The initiatives, launched under the LeadIT Industry Transition Partnership, bring together major Indian companies including Tata Steel, JK Cement, Ambuja Cements, Jindal Steel and Power, and Prism Johnson, alongside Swedish technology firms such as Cemvision, Kanthal and Swerim. Leading Indian academic institutions, including IIT Bombay, IIT-ISM Dhanbad, IIT Bhubaneswar and IIT Hyderabad, are also participating.

The projects will undertake pre-pilot feasibility studies on a range of low-carbon technologies. These include the use of hydrogen in steel rotary kilns, recycling steel slag for green cement production, and applying artificial intelligence to optimise concrete mix designs. Other studies will explore converting blast furnace carbon dioxide into carbon monoxide for reuse and assessing electric heating solutions for steelmaking.

India’s steel sector currently accounts for about 10–12 per cent of the country’s carbon emissions, while cement contributes nearly 6 per cent.

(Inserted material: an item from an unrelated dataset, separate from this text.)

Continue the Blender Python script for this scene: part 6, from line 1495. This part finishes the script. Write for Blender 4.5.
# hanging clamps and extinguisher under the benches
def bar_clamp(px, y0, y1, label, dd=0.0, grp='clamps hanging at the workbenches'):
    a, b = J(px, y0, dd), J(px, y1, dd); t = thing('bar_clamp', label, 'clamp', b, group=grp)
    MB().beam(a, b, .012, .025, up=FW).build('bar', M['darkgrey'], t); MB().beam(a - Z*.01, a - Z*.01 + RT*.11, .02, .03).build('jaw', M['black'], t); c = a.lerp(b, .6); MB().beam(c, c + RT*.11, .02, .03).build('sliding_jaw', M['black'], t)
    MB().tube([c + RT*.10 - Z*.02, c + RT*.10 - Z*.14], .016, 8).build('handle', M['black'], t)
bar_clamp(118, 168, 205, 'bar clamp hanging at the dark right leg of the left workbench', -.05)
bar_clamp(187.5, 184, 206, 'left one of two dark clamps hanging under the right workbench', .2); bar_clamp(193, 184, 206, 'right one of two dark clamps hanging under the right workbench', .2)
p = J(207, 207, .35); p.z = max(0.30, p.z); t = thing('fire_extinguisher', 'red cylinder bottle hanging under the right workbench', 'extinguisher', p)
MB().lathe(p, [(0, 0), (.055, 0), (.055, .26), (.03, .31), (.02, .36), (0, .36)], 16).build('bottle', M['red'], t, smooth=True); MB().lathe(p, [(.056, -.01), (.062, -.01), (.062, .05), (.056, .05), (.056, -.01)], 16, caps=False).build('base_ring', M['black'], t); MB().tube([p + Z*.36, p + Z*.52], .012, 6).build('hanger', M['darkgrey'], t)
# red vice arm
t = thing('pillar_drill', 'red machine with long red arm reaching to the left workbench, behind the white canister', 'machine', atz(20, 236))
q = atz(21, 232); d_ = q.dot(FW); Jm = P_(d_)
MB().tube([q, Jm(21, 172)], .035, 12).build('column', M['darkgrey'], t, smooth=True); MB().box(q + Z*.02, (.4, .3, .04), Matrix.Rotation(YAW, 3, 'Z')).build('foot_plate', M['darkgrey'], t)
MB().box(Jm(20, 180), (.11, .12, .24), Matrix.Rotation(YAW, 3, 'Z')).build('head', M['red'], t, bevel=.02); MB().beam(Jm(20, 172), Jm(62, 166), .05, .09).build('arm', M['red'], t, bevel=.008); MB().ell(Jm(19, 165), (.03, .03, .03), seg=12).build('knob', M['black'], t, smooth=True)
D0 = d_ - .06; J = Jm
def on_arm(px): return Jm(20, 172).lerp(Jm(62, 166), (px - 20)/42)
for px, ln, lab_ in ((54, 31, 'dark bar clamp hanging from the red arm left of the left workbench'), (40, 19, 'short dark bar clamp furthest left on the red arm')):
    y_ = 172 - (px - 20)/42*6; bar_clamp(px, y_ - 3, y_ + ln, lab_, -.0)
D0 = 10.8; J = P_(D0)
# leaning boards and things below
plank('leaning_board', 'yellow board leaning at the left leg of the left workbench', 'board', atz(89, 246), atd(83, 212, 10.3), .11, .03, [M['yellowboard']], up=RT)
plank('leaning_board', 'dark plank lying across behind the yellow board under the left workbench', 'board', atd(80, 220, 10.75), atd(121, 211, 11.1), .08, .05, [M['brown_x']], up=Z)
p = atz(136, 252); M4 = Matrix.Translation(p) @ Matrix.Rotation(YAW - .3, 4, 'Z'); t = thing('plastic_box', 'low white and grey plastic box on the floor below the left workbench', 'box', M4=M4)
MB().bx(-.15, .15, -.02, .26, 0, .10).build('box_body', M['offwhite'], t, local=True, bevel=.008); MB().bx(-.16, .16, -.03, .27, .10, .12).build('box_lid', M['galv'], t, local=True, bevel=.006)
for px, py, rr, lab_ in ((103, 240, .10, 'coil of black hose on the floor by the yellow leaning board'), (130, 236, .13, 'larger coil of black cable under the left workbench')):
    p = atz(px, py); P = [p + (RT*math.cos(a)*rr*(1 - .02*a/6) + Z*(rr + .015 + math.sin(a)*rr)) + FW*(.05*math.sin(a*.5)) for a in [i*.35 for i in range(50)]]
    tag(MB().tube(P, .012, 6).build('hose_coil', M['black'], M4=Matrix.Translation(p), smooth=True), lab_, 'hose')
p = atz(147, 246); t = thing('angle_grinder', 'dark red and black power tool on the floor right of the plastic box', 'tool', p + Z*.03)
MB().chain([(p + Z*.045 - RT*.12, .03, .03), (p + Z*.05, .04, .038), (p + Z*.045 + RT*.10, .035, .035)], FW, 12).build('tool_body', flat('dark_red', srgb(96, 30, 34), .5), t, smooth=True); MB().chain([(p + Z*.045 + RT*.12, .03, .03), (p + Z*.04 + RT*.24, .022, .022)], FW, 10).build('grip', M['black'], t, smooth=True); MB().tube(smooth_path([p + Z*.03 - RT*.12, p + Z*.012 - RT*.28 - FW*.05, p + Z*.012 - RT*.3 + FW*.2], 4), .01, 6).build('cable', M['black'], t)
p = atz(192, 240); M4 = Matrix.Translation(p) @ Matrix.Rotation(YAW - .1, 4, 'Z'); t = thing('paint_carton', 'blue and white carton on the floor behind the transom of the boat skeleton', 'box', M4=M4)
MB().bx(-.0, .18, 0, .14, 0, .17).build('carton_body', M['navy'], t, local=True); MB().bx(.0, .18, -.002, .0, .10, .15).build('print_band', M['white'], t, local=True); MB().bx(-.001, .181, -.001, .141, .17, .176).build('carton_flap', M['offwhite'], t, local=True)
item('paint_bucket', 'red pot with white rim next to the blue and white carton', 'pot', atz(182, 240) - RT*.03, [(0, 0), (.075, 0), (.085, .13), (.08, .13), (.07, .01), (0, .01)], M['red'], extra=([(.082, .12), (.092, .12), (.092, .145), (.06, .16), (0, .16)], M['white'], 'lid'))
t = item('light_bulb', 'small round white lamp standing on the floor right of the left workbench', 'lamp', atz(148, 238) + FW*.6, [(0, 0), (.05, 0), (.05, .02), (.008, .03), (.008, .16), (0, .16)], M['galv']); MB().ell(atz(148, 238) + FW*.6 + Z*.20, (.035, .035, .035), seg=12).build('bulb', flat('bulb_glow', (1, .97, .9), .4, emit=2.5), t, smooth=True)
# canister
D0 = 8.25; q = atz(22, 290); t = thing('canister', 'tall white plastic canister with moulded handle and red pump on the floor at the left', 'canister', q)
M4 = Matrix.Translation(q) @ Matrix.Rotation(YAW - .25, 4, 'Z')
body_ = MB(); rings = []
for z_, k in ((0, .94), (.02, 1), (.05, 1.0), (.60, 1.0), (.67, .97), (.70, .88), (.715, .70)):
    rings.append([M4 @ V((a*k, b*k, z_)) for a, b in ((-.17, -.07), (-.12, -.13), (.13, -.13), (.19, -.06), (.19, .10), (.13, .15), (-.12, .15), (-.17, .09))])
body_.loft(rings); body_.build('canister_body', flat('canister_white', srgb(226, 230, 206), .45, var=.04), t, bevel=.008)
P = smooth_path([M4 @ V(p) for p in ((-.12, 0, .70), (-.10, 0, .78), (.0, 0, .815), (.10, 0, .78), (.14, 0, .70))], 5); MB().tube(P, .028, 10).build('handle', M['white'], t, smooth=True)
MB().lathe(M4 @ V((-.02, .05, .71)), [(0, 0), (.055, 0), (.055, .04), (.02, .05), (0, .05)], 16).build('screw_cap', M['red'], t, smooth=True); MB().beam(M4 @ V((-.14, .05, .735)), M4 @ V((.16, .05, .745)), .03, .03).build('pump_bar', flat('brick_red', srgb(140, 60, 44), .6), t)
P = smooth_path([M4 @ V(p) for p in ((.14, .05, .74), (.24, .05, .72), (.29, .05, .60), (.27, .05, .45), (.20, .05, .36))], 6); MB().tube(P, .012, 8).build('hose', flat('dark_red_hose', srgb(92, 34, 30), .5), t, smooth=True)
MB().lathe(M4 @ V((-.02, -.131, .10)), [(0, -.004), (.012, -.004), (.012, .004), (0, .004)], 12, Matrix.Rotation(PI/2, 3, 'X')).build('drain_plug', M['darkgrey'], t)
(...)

Globally, heavy industry is responsible for roughly one-quarter of greenhouse gas emissions and consumes around one-third of total energy.

The collaboration aims to develop scalable, low-carbon industrial technologies that can support India’s net-zero emissions target by 2070. As part of the programme, Tata Steel and Cemvision will examine methods to convert steel slag into construction materials, creating a circular value chain for industrial byproducts.